◆ Problem requirements: For this exercise, write out exactly, and only, the lines running from the line that contains "return v,np.repeat(tint,4)" through the line that contains "v,f=ring_tube(pts,rad,k); o=len(V); V+=[tuple(q)".

◇ ◇ ◇ ◇

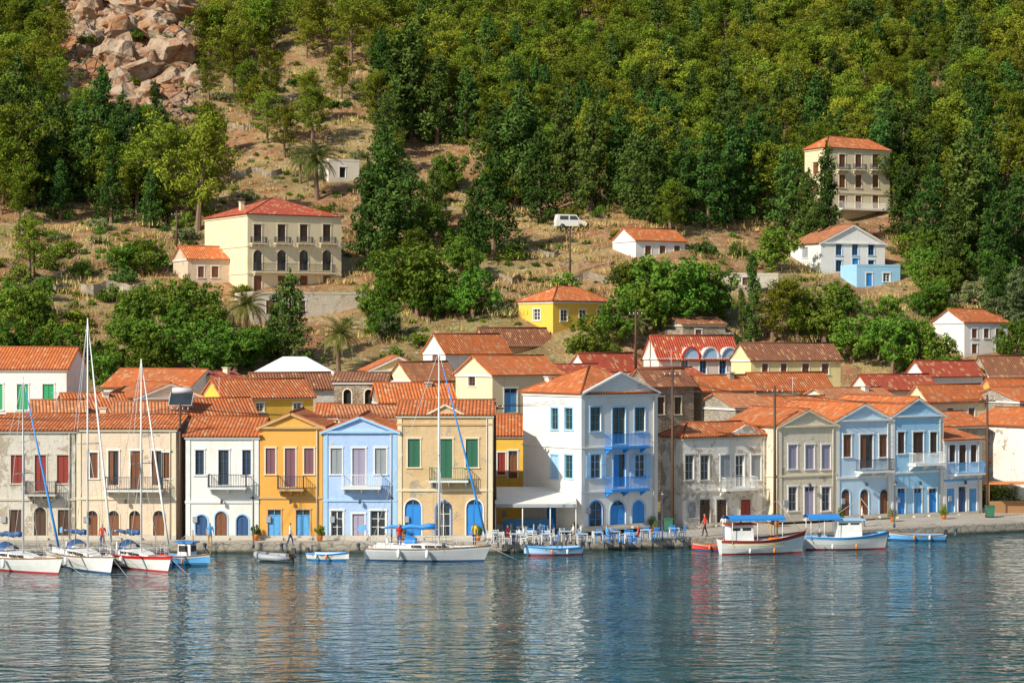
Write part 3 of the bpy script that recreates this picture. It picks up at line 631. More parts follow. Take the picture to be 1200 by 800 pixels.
for i in range(len(qpts)-1): Fc.append((i*2,(i+1)*2,(i+1)*2+1,i*2+1))
mkobj('quay_pavement',V,Fc,QPV)
# ------------------------------------------------------------------ WATER
t=NT('harbour_water'); v=t.coords(rnd=False)
a=t.noise(t.coords((.5,1,1),rnd=False),1.25,2,.5,.5); b=t.noise(t.coords((.35,1,1),rnd=False),.38,2,.5,.3); c=t.noise(t.coords((.6,1,1),rnd=False),3.4,1,.5)
a2=t.ramp(a,.32,.68)
hh=t.math('ADD',t.math('ADD',t.math('MULTIPLY',a2,.42),t.math('MULTIPLY',b,1.5)),t.math('MULTIPLY',c,.12))
t.bump(hh,1.,.085); t.b.inputs['IOR'].default_value=1.33; t.b.inputs['Specular IOR Level'].default_value=.9
WAT=t.fin(t.mix(t.ramp(b,.42,.58),(.02,.105,.135),(.012,.07,.095)),.015)
V=[(-1500,-700,0),(1500,-700,0),(1500,215,0),(-1500,215,0)]
mkobj('harbour_water',V,[(0,1,2,3)],WAT)
# ------------------------------------------------------------------ VEGETATION PROTOS
def leafmat(name,c1,c2,tr=.25):
    t=NT(name); at=t.n("ShaderNodeAttribute"); at.attribute_name='tint'; oi=t.n("ShaderNodeObjectInfo")
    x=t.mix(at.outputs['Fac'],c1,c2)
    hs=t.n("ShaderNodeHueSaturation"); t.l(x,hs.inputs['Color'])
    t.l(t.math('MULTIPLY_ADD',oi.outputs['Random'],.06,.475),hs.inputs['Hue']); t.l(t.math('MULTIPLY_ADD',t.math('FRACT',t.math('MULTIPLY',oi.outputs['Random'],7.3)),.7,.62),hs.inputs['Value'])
    df=t.n("ShaderNodeBsdfDiffuse"); t.l(hs.outputs[0],df.inputs[0]); t.t.nodes.remove(t.b)
    if tr>0:
        ts=t.n("ShaderNodeBsdfTranslucent"); t.l(hs.outputs[0],ts.inputs[0]); mx=t.n("ShaderNodeMixShader"); mx.inputs[0].default_value=tr
        t.l(df.outputs[0],mx.inputs[1]); t.l(ts.outputs[0],mx.inputs[2]); t.l(mx.outputs[0],t.out.inputs[0])
    else: t.l(df.outputs[0],t.out.inputs[0])
    return t.m
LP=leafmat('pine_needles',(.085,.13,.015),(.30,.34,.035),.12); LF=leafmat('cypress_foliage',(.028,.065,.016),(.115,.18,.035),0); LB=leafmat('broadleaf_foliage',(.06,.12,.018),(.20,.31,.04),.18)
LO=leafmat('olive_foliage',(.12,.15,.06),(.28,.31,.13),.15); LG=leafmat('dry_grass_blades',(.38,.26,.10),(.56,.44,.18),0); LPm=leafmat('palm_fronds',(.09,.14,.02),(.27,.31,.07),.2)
BARK=paint('tree_bark',(.22,.14,.09),.9)
def cloud(cs,rads,per,size,asp,rng,up=.3,inner=.35):
    cs=np.asarray(cs);rads=np.asarray(rads); m=len(cs)*per
    C_=np.repeat(cs,per,0);R_=np.repeat(rads,per,0)
    d=rng.normal(size=(m,3)); d/=np.linalg.norm(d,axis=1)[:,None]
    rr=(inner+(1-inner)*rng.random(m)**.5)[:,None]
    pos=C_+d*R_*rr
    nn=d*.8+rng.normal(size=(m,3))*.5+np.array([0,0,up]); nn/=np.linalg.norm(nn,axis=1)[:,None]
    a=np.cross(nn,rng.normal(size=(m,3))); a/=np.linalg.norm(a,axis=1)[:,None]; b=np.cross(nn,a)
    s=size*(.6+.8*rng.random(m))[:,None]
    A=a*s;B=b*s*asp
    v=np.stack([pos-A,pos-B,pos+A,pos+B],1).reshape(-1,3)
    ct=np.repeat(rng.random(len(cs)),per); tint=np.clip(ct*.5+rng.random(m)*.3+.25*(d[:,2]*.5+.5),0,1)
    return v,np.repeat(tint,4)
def mkproto(name,lv,lt,wood,lm):
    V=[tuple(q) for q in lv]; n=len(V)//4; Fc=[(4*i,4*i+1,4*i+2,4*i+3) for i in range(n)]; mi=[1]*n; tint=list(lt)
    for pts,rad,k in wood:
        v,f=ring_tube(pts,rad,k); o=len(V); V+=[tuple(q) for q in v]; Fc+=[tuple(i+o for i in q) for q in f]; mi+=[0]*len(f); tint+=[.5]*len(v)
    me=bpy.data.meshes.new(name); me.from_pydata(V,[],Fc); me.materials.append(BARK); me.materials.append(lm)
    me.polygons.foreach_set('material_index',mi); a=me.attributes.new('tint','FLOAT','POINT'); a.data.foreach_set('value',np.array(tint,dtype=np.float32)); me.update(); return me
def pine(seed,flat=1.):
    r=np.random.default_rng(seed); hgt=8.; cs=[];rd=[];wood=[]
    lean=r.normal(size=2)*.35
    P=lambda t:(lean[0]*t*t*1.5,lean[1]*t*t*1.5,hgt*t)
    wood.append(([(0,0,-.8)]+[P(t) for t in (.15,.4,.7,.95)],[.26,.22,.16,.1,.03],6))
    nb=30; ph=r.random()*6; asym=r.random()*6.3
    for i in range(nb):
        t=.22+.76*(i/nb)**.85+r.normal()*.02; an=ph+i*2.4+r.normal()*.5
        R=2.9*(math.sin(math.pi*min(1,(1-t)*.72+.12))**.95)*(.5+.7*r.random())*flat*(1+.2*math.cos(an-asym))
        c=P(t); e=(c[0]+R*math.cos(an),c[1]+R*math.sin(an),c[2]+R*(.15+.4*r.random()))
        wood.append(([c,((c[0]+e[0])/2,(c[1]+e[1])/2,c[2]+R*.1),e],[.06,.04,.015],4))
        for q in (1.,.68,.38):
            if R*q<.35 and q<1: continue
            cs.append((c[0]+(e[0]-c[0])*q+r.normal()*.25,c[1]+(e[1]-c[1])*q+r.normal()*.25,c[2]+(e[2]-c[2])*q+.1+r.normal()*.2)); k=.5+.38*r.random(); rd.append((k,k,k*.75))
    cs.append(P(1.)); rd.append((.4,.4,.6))
    v,t=cloud(cs,rd,58,.17,.34,r,.4); return mkproto('pine_tree_mesh',v,t,wood,LP)
def fir(seed,wd=1.,hgt=10.):
    r=np.random.default_rng(seed); cs=[];rd=[];wood=[([(0,0,-.8),(0,0,hgt*.5),(0,0,hgt*.97)],[.24,.14,.02],6)]
    nb=60
    for i in range(nb):
        t=.05+.92*(i/nb); an=i*2.4+r.normal()*.5; R=2.5*wd*((1-t)**.78)*(.5+.72*r.random())+.1
        z=hgt*t; e=(R*math.cos(an),R*math.sin(an),z+R*.15+r.normal()*.25)
        if i%3==0: wood.append(([(0,0,z-.2),e],[.045,.012],4))
        for q in (1.,.66,.33):
            if R*q<.3 and q<1: continue
            k=.34+.3*r.random(); cs.append((e[0]*q+r.normal()*.18,e[1]*q+r.normal()*.18,z+(e[2]-z)*q-(1-q)*.1+r.normal()*.15)); rd.append((k,k,k*.95))
    cs.append((0,0,hgt)); rd.append((.14,.14,.55))
    v,t=cloud(cs,rd,36,.155,.5,r,.25); return mkproto('cypress_tree_mesh',v,t,wood,LF)
def column(seed):
    r=np.random.default_rng(seed); hgt=9.; cs=[];rd=[];wood=[([(0,0,-.6),(0,0,hgt*.9)],[.2,.03],6)]
    for i in range(110):
        t=.04+.94*i/110; R=.72*math.sin(math.pi*min(1,t*.75+.22))**.7*r.random()**.5; an=r.random()*6.3
        cs.append((R*math.cos(an),R*math.sin(an),hgt*t)); rd.append((.3,.3,.45))
    v,t=cloud(cs,rd,45,.12,.45,r,.2); return mkproto('columnar_cypress_mesh',v,t,wood,LF)
def broad(seed,lm=LB,wd=1.):
    r=np.random.default_rng(seed); hgt=5.2; wood=[([(0,0,-.6),(.1,0,1.0),(.05,.1,1.8)],[.24,.19,.13],6)]; cs=[];rd=[]
    nl=10
    lobes=[]
    for i in range(nl):
        an=i*2.4+r.normal()*.4; R=(.9+1.2*r.random())*wd; z=1.4+2.5*r.random()
        lobes.append((R*math.cos(an),R*math.sin(an),z,.7+.5*r.random())); wood.append(([(.05,.1,1.2),(R*.5*math.cos(an),R*.5*math.sin(an),z*.8),(R*math.cos(an),R*math.sin(an),z)],[.11,.07,.02],4))
    lobes.append((0,0,4.1,1.0)); lobes.append((.3,-.2,2.8,1.4)); lobes.append((-.4,.2,1.6,1.2))
    for x,y,z,k in lobes:
        for j in range(12):
            d=r.normal(size=3); d/=np.linalg.norm(d); q=k*(.5+.6*r.random())
            cs.append((x+d[0]*q,y+d[1]*q,max(.4,z+d[2]*q*.95))); kk=.24+.24*r.random(); rd.append((kk,kk,kk*.95))
    v,t=cloud(cs,rd,42,.11,.65,r,.3); return mkproto('broadleaf_tree_mesh',v,t,wood,lm)
def shrub(seed,lm):
    r=np.random.default_rng(seed); cs=[];rd=[];wood=[]
    for i in range(5): an=r.random()*6.3; wood.append(([(0,0,-.3),(.6*math.cos(an),.6*math.sin(an),.9)],[.05,.012],4))
    for j in range(34):
        an=r.random()*6.3;R=1.15*r.random()**.6; cs.append((R*math.cos(an),R*math.sin(an),.2+1.0*r.random()*(1-.35*R))); kk=.2+.22*r.random(); rd.append((kk,kk,kk*.8))
    v,t=cloud(cs,rd,36,.09,.6,r,.4); return mkproto('shrub_mesh',v,t,wood,lm)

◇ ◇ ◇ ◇

◆ Exercise response:
    return v,np.repeat(tint,4)
def mkproto(name,lv,lt,wood,lm):
    V=[tuple(q) for q in lv]; n=len(V)//4; Fc=[(4*i,4*i+1,4*i+2,4*i+3) for i in range(n)]; mi=[1]*n; tint=list(lt)
    for pts,rad,k in wood:
        v,f=ring_tube(pts,rad,k); o=len(V); V+=[tuple(q) for q in v]; Fc+=[tuple(i+o for i in q) for q in f]; mi+=[0]*len(f); tint+=[.5]*len(v)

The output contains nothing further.